If it is an advertisment for insurance I shall be bitterly disappointed. Although since "random nutter" is one of the more plausible theories, I think I'm likely to be disappointed whatever.
Elaine of Astolat[info]ladyofastolat on 13th November 2008 18:35 (UTC)
I don't know what browser you use, but my problems with getting to wrong login vanished when I installed the Firefox LJ login manager extension. You can toggle between logins with a single click, and it displays your current login nice and clearly in the bottom right-hand corner of the screen. I was forever using the wrong one before I got this, but very seldom do now - and usually only when responding to people who read both journals, when my brain obviously knows that it doesn't matter as much.
louisedennis[info]louisedennis on 13th November 2008 20:20 (UTC)
I use Safari - originally because I wanted to get the hang of Mac applications and then through habit and, I guess, a vague minority browser kick. However I've come to dread the phrase "there's a Firefox plugin"...

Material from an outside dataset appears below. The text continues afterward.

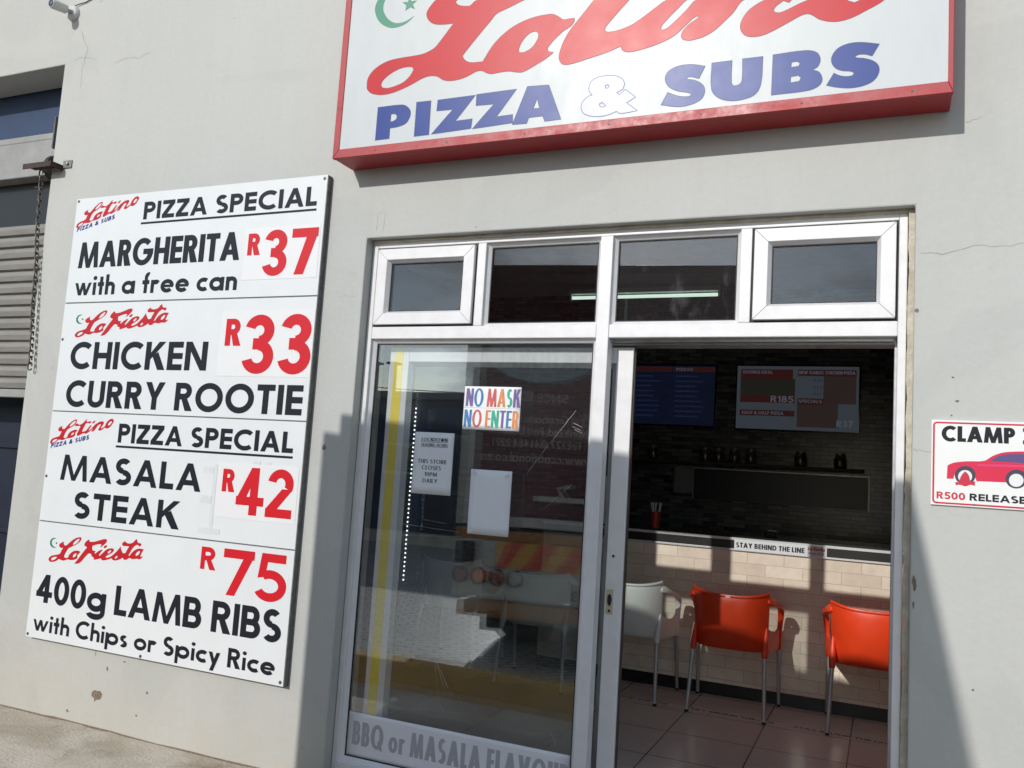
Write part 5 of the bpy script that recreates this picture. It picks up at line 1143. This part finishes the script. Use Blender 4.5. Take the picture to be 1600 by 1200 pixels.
e, w, h = screen(-2.25, -1.43, 2.09, 2.64, 'dim blue menu screen headed PIZZAS, left of the two screens on the back wall', .3, SCR_BLUE)
pane_on(e, -w, w * .02, h * .80, h * .97, SCR_RED); pane_on(e, w * .06, w, h * .80, h * .97, SCR_RED)
lettering('PIZZAS', w * .12, w * .50, h * .84, h * .09, -.0050, SCR_TXT, e)
for k in range(9):
    z = h * (.62 - .17 * k); a = random.uniform(.55, .8)
    lettering('REGINA MUSHROOM HAM', -w * .95, -w * .95 + w * .9 * a, z, h * .055, -.0050, SCR_DIM, e)
    lettering('CHICKEN PEPPERS FETA', w * .10, w * .10 + w * .85 * a, z, h * .055, -.0050, SCR_DIM, e)
e, w, h = screen(-1.23, -.205, 2.08, 2.645, 'greyish menu screen with red DOUBLE DEAL and SPECIALS boxes, right of the two screens', .3, SCR_GREY)
def bx(a, b_, c, d): return (-w + 2 * w * a, -w + 2 * w * b_, h - 2 * h * d, h - 2 * h * c)
pane_on(e, *bx(.03, .47, .05, .22), SCR_RED); pane_on(e, *bx(.03, .49, .20, .48), SCR_OLIVE); pane_on(e, *bx(.03, .49, .46, .58), SCR_RED, -.0050)
pane_on(e, *bx(.03, .49, .70, .79), SCR_RED); pane_on(e, *bx(.51, .98, .05, .15), SCR_RED); pane_on(e, *bx(.72, .98, .15, .58), SCR_BROWN); pane_on(e, *bx(.51, .84, .51, .95), SCR_BROWN); pane_on(e, *bx(.51, .72, .50, .60), SCR_RED, -.0050)
def st(s, a, b_, c, d, m_=SCR_TXT): q = bx(a, b_, c, d); lettering(s, q[0], q[1], q[2], q[3] - q[2], -.0054, m_, e, stem=.22)
st('DOUBLE DEAL', .05, .30, .07, .12); st('R185', .29, .48, .47, .57); st('HALF & HALF PIZZA', .05, .40, .72, .77); st('NEW GARLIC CHICKEN PIZZA', .52, .97, .07, .12); st('SPECIALS', .52, .71, .52, .57); st('R37', .83, .96, .83, .93)
st('ANY 2 LARGE', .05, .25, .49, .53, SCR_RED); st('R49', .64, .71, .20, .24, SCR_DIM); st('R79', .64, .71, .31, .35, SCR_DIM); st('R99', .64, .71, .41, .45, SCR_DIM)

# shelf with jars under the screens
sh = MB(); sh.box(-2.45, -.15, 4.10, 4.299, 1.735, 1.76); tag(sh.build('wall_shelf', mat('shelf_wood', (.060, .046, .030), .6, var=.4, stretch=(1, 6, 6)), bevel=.003), 'dark wooden shelf on the back wall under the menu screens', 'shelf')
JG = mat('jar_glass_brown', (.10, .075, .035), .12, coat=1, var=.6, scale=30, c2=(.02, .016, .01)); JL = mat('jar_lid', (.16, .155, .14), .35, metal=.5)
j0 = None
for xj in (-2.20, -1.96, -1.48, -1.36, -1.22, -1.08, -.66, -.34):
    if j0 is None:
        j0 = empty('storage_jar', (xj, 4.19, 1.761), 'small lidded storage jar standing on the dark shelf under the menu screens', 'jar', 'jars on the kitchen shelf')
        q = MB(); q.lathe([(.0, 0), (.044, .002), (.050, .015), (.050, .085), (.038, .108), (.0, .11)], n=20); q.build('glass_body', JG, j0, smooth=True)
        q = MB(); q.lathe([(.0, .109), (.040, .110), (.040, .128), (.0, .130)], n=20); q.build('lid', JL, j0, smooth=True)
    else:
        c = copy_tree(j0); c.location.x = xj

# straws in a red cup on the counter
cup = empty('straw_cup', (-1.60, 2.93, 1.2005), 'red plastic cup holding white straws on the shop counter', 'cup')
q = MB(); q.lathe([(.0, 0), (.034, 0), (.040, .125), (.036, .125), (.031, .006), (.0, .006)], n=24); q.build('cup_body', mat('cup_red', (.36, .030, .030), .4, var=.1), cup, smooth=True)
s0 = None
for k in range(9):
    a, t = k * 2.4, .018 + .010 * (k % 3)
    if s0 is None:
        q = MB(); q.tube([(0, 0, .0), (0, 0, .185)], .0034, 8); s0 = q.build('drinking_straw', WHITE_PL, smooth=True)
        tag(s0, 'white drinking straw standing in the red cup on the counter', 'straw', 'straws in the red cup'); o_ = s0
    else:
        o_ = s0.copy(); col.objects.link(o_)
    o_.location = (-1.60 + math.cos(a) * .008, 2.93 + math.sin(a) * .008, 1.209)
    o_.rotation_euler = (-math.sin(a) * .17, math.cos(a) * .17, 0)

# notices inside
tag(paper('wall_notice', -1.785, -1.60, 1.46, 1.72, 4.293, mat('grey_notice', (.25, .25, .25), .8)), 'grey paper notice on the dark back wall, left of the serving hatch', 'notice')
pn = MB(); pn.box(-2.065, -1.815, 2.912, 2.916, 1.201, 1.575); tag(pn.build('counter_notice', PAPER, bevel=.001), 'white notice board standing on the counter behind the door post', 'notice')
tl = empty('card_machine', (-.75, 3.02, 1.2005), 'small dark card payment machine standing on the counter top', 'card machine')
q = MB(); q.box(-.04, .04, -.09, .09, 0, .045); q.build('machine_body', BLACK_GLOSS, tl, bevel=.008)
q = MB(); q.box(-.03, .03, .01, .07, .0452, .047); q.build('display', SCR_GREY, tl)

# fluorescent fittings
TUBE = emit_mat('fluorescent_glow', (.78, 1.0, .85), .95)
def tube_light(x0, x1, y, z, label):
    e = empty('fluorescent_light', ((x0 + x1) / 2, y, z), label, 'ceiling light')
    l = (x1 - x0) / 2
    q = MB(); q.box(-l - .02, l + .02, -.035, .035, .03, .07); q.build('housing', CEIL, e, bevel=.003)
    q = MB(); q.tube([(-l, 0, 0), (l, 0, 0)], .014, 12); q.build('light_tube', TUBE, e, smooth=True)
    q = MB(); q.box(-l - .02, -l - .001, -.016, .016, -.018, .03); q.box(l + .001, l + .02, -.016, .016, -.018, .03); q.build('tube_holder', CEIL, e)
    return e
tube_light(-2.50, -1.25, 3.25, 3.09, 'lit fluorescent tube on the shop ceiling behind the middle transom windows')

# ------------------------------------------------------------------ the moulded armchairs
def chair_shell(m_, par):
    """one moulded piece: tub back that wraps forward at the sides, running down into the seat"""
    mb = MB(); nu, nv = 28, 12
    def back(u, v):            # u -1..1 across, v 0..1 up; the chair faces +Y, its back is nearest to the street
        a = abs(u)
        half = .234 + .022 * v ** .8
        x = half * u * (1 + .02 * (1 - a))
        y = .080 - .080 * v + .120 * a ** 3.2 * (1 - .25 * v) - .040 * math.sin(v * math.pi) ** .8 * (1 - a * a)
        z0 = .424 - .012 * a ** 3 + .030 * max(0, a - .9)
        z1 = .792 + .034 * a ** 2.6
        return (x, y, z0 + (z1 - z0) * v)
    g = [[back(-1 + 2 * i / nu, j / nv) for i in range(nu + 1)] for j in range(nv + 1)]
    ns = 10
    def seat(u, w):
        a = abs(u); b0 = Vector(back(u, 0)); xf = .232 * u
        p = Vector((xf, .50 - .03 * a ** 3, .448 - .02 * math.cos(a * 1.3)))
        mid = Vector((b0.x * .5 + xf * .5, .27, .418 + .045 * a ** 3))
        return tuple(b0 * (1 - w) ** 2 + mid * 2 * w * (1 - w) + p * w * w)
    rows = [[seat(-1 + 2 * i / nu, 1 - k / ns) for i in range(nu + 1)] for k in range(ns)]
    front = [(x, y + .018, z - .035) for x, y, z in rows[0]]
    top = [(x, y - .014, z - .003) for x, y, z in g[-1]]; low = [(x, y - .012, z - .020) for x, y, z in g[-1]]
    allr = [front] + rows + g + [top, low]
    vs = [p for r_ in allr for p in r_]; w_ = nu + 1
    mb.add(vs, [(j * w_ + i, j * w_ + i + 1, (j + 1) * w_ + i + 1, (j + 1) * w_ + i) for j in range(len(allr) - 1) for i in range(nu)])
    o = mb.build('shell', m_, par, smooth=True, recalc=False)
    sd = o.modifiers.new('thick', 'SOLIDIFY'); sd.thickness = .010; sd.offset = 0
    sf = o.modifiers.new('soft', 'SUBSURF'); sf.levels = 1; sf.render_levels = 1
    return o

def swept(path, m_, par, name, side=1, n=16, pw=.55, sub=True):
    P = [Vector((side * p[0], p[1], p[2])) for p in path]; mb = MB()
    def ring(i):
        a = P[max(i - 1, 0)]; c = P[min(i + 1, len(P) - 1)]; t = (c - a).normalized()
        X = Vector((1, 0, 0)); X = (X - t * X.dot(t)).normalized(); Yv = t.cross(X)
        w, h = path[i][3] / 2, path[i][4] / 2
        sg = lambda f, k: math.copysign(abs(f(k)) ** pw, f(k))
        return [P[i] + X * (w * sg(math.cos, k)) + Yv * (h * sg(math.sin, k)) for k in [q_ * 2 * math.pi / n for q_ in range(n)]]
    mb.strip(ring, len(P))
    o = mb.build(name, m_, par, smooth=True)
    if sub:
        b = o.modifiers.new('soft', 'SUBSURF'); b.levels = 1; b.render_levels = 1
    return o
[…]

This two journal thing is getting embarrassing though. I should probably switch.
the little creep: sidewise[info]nyarbaggytep on 12th November 2008 18:06 (UTC)
I have no clue, but how exciting!
wellinghall[info]wellinghall on 14th November 2008 08:26 (UTC)
This is very odd - I thought at first this was posted by another frined of mine, and it wasn't until I read the comments that I realised it was from you.
louisedennis[info]louisedennis on 14th November 2008 08:59 (UTC)
So you have a friend for whom this would be an everyday occurrence not worthy of comment?
wellinghall[info]wellinghall on 14th November 2008 09:02 (UTC)
Not quite! :-) But something in the style of writing, and the userpic (neither identical, by any means, but both similar) led me to think that this was her post, not yours.
[info]timtaylor.myopenid.com on 9th November 2009 18:49 (UTC)
Hi Louise,

I just received one of these books too, almost exactly a year after yours arrived. The hand-written message in the corner of my envelope reads "Today twenty-one years have passed since The Event - now it is up to us! DD".

Strange!

Tim
louisedennis[info]louisedennis on 10th November 2009 09:13 (UTC)
That's interesting... I wonder what the significance of early November is supposed to be...

It must be said, if it is a puzzle, that's not quite obvious enough to tempt me to invest the time into solving it.